Light glinted from the artificial eyes. “It is said, m’lord, that you will die of money and power.”

Chani stiffened. “How dare he speak thus to you?”

“The mentat is truthful,” Paul said.

“Was Duncan Idaho a real friend?” she asked.

“He gave his life for me.”

“It is sad,” Chani whispered, “that a ghola cannot be restored to his original being.”

“Would you convert me?” the ghola asked, directing his gaze to Chani.

“What does he mean?” Chani asked.

“To be converted is to be turned around,” Paul said. “But there’s no going back.”

“Every man carries his own past with him,” Hayt said.

“And every ghola?” Paul asked.

“In a way, m’lord.”

“Then what of that past in your secret flesh?” Paul asked.

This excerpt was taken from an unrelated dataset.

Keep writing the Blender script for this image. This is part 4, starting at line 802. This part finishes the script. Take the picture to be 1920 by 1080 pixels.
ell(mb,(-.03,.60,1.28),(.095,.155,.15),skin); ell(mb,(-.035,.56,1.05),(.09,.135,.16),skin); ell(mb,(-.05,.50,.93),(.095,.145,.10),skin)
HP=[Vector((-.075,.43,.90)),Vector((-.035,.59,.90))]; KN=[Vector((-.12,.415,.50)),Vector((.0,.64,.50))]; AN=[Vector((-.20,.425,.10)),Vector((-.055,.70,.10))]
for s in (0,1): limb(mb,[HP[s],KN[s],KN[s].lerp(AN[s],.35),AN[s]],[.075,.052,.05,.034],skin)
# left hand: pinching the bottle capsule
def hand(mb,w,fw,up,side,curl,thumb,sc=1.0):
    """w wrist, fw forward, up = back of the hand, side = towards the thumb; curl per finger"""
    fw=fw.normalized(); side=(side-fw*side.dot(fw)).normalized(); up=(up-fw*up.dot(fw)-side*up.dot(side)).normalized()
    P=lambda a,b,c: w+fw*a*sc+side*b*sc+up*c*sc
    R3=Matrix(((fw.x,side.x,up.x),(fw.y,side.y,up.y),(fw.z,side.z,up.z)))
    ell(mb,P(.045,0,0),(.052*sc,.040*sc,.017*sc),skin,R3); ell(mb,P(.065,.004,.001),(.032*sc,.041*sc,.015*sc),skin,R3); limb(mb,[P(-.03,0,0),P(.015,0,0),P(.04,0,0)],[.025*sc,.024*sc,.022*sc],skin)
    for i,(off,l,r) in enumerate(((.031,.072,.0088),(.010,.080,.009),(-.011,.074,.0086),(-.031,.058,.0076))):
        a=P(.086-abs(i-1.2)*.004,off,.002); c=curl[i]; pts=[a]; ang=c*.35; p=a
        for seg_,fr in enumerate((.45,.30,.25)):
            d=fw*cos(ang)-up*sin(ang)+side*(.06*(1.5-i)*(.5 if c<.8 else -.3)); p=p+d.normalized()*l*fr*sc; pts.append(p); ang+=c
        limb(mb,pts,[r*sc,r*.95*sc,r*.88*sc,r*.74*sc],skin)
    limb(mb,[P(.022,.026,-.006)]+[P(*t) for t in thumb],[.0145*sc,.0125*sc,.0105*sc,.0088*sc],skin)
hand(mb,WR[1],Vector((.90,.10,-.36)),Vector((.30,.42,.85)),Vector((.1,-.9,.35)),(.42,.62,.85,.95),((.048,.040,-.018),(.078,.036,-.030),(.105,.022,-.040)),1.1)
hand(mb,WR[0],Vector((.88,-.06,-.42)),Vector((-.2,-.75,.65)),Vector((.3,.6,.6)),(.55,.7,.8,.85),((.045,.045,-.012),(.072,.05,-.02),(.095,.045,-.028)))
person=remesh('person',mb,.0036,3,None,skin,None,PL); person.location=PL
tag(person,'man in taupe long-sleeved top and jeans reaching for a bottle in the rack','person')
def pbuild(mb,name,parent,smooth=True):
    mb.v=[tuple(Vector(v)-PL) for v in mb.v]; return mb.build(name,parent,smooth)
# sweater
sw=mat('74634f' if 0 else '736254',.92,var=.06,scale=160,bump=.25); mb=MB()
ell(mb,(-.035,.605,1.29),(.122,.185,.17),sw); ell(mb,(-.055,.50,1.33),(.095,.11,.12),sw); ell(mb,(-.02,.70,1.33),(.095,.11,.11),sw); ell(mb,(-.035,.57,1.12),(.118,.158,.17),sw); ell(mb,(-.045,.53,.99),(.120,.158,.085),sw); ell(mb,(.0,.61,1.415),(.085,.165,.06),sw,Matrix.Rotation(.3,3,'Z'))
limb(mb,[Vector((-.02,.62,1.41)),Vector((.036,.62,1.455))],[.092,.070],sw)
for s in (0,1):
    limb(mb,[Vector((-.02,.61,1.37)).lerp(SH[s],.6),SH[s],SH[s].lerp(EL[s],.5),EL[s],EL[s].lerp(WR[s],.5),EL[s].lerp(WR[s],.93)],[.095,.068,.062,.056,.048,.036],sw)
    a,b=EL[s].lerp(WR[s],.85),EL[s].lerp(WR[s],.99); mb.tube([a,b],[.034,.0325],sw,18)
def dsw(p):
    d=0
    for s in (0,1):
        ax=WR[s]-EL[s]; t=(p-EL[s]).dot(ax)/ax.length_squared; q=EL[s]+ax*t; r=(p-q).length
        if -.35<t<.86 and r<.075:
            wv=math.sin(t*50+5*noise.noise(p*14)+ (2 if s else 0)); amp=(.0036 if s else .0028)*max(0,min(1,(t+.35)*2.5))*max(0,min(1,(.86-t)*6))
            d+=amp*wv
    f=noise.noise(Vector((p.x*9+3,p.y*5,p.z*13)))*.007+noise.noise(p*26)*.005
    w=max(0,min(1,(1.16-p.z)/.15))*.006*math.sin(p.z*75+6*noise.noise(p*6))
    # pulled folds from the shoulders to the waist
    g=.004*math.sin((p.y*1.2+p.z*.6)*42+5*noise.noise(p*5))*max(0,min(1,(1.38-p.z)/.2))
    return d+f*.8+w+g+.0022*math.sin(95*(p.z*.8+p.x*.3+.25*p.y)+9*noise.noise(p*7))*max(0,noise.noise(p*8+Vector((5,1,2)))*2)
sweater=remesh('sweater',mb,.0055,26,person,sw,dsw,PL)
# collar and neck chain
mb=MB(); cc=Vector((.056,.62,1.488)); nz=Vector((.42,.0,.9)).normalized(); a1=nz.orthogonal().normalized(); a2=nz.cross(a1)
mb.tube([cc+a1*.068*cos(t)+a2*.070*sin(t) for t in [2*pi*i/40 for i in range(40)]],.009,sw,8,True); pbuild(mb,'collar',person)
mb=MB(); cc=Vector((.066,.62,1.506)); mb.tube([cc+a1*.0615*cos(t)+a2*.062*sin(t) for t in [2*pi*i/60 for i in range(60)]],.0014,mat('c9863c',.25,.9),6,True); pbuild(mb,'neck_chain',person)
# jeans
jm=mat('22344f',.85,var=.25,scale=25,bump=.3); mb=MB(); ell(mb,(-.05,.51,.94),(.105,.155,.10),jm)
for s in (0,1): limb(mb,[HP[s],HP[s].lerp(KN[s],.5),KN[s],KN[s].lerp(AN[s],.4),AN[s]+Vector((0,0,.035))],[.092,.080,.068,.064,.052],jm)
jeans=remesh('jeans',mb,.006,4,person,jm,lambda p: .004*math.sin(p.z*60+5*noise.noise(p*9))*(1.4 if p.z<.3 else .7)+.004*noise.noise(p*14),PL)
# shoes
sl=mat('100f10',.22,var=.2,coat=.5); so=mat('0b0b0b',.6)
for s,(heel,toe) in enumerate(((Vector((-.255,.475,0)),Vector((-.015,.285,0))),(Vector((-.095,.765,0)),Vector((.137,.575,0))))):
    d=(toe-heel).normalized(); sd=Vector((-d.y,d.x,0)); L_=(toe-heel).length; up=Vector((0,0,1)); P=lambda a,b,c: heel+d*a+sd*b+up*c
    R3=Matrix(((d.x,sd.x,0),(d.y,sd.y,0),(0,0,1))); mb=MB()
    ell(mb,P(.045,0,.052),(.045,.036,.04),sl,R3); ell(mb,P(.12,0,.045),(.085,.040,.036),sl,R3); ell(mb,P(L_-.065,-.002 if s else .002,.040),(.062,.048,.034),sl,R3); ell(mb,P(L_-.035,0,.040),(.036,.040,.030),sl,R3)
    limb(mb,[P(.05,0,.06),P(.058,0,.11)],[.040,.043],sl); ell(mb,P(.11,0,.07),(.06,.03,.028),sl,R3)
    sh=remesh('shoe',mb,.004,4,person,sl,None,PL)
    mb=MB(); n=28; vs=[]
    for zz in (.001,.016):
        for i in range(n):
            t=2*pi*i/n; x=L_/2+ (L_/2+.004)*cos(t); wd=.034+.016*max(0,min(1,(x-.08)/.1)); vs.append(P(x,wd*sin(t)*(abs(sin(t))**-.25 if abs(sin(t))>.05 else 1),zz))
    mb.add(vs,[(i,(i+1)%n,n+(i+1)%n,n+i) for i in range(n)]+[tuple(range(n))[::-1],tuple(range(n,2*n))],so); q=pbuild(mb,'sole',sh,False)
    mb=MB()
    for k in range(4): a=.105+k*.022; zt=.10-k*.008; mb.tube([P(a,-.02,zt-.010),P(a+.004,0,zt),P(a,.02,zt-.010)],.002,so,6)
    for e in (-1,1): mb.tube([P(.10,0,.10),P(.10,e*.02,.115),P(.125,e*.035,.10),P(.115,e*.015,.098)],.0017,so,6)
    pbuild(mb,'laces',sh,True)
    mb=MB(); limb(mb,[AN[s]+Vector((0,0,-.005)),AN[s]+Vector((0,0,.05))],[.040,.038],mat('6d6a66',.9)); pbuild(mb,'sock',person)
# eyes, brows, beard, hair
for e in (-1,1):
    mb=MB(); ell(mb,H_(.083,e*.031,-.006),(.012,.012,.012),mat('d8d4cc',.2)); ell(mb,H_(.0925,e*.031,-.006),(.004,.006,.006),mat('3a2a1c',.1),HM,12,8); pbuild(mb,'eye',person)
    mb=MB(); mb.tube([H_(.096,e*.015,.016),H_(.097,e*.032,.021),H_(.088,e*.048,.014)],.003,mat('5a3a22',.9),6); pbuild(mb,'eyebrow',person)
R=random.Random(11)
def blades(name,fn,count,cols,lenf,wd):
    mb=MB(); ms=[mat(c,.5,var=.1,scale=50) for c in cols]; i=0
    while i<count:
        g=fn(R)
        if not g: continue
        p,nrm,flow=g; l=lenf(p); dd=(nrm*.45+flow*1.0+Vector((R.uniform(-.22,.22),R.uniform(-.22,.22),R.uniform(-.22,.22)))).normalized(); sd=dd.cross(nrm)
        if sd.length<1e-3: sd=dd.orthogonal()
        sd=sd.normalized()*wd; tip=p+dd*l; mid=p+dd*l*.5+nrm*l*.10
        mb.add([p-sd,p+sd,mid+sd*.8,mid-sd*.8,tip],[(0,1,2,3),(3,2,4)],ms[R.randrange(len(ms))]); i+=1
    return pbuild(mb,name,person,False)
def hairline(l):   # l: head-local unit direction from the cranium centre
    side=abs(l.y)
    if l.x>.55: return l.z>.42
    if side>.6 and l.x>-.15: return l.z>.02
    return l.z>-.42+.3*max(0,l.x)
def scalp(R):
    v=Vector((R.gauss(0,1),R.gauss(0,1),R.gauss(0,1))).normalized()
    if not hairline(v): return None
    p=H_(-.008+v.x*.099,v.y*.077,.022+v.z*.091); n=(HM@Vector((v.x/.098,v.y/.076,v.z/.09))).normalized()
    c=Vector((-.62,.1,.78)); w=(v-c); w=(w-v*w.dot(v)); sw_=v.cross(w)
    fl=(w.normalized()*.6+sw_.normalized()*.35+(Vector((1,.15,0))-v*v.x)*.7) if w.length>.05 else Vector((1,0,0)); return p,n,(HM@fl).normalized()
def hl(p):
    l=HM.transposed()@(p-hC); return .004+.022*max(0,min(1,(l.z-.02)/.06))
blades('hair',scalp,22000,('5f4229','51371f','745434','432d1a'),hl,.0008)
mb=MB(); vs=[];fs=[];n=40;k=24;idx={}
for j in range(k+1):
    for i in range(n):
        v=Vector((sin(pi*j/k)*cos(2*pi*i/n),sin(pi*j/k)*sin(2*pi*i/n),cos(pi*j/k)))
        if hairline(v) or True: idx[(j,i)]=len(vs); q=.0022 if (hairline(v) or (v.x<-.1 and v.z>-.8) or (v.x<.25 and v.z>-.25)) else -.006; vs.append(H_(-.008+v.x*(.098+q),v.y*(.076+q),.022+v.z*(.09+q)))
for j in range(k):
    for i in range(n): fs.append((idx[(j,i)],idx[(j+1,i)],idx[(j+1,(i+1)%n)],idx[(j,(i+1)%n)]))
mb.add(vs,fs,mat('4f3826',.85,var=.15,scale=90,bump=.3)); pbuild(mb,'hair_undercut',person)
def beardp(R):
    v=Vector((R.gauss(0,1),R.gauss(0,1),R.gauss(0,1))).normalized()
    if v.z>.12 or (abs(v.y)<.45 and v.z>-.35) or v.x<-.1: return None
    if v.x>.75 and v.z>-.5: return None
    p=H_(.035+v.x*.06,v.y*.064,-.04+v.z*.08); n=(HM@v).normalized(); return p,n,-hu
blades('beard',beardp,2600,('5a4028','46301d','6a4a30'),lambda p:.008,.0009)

So. Dunno why Paul asked that first question when he’s the one who can see the future. Dunno what Hayt’s answer means. Dunno why Paul asks the second question, either; Chani wants to know what the hell he’s doing with this zombie thing that can’t be trusted, and Paul doesn’t fucking help at all, he just makes it more confusing – and he completely ignores Chani when she voices the same confusion that I’m feeling. Which I assume is why she changes the topic entirely in the middle of the conversation – maybe she’s offended by the money and power comment, though I can’t for the life of me understand why it’s offensive – but then Paul is the one whose answer makes no sense, but they slip right past that into this last exchange, ending with the “secret flesh” thing, which – huh? He’s no secret, you’ve known all along that he’s the reanimated zombie of your friend. Everybody knows it. What fucking secret flesh, Paul? WHY DON’T YOU MAKE SENSE, PAUL?!?

Anyway. Maybe it does all make sense, and I’m too dim to understand it. All I know is, I probably should have stopped after the first book. I don’t think I’ll read the third.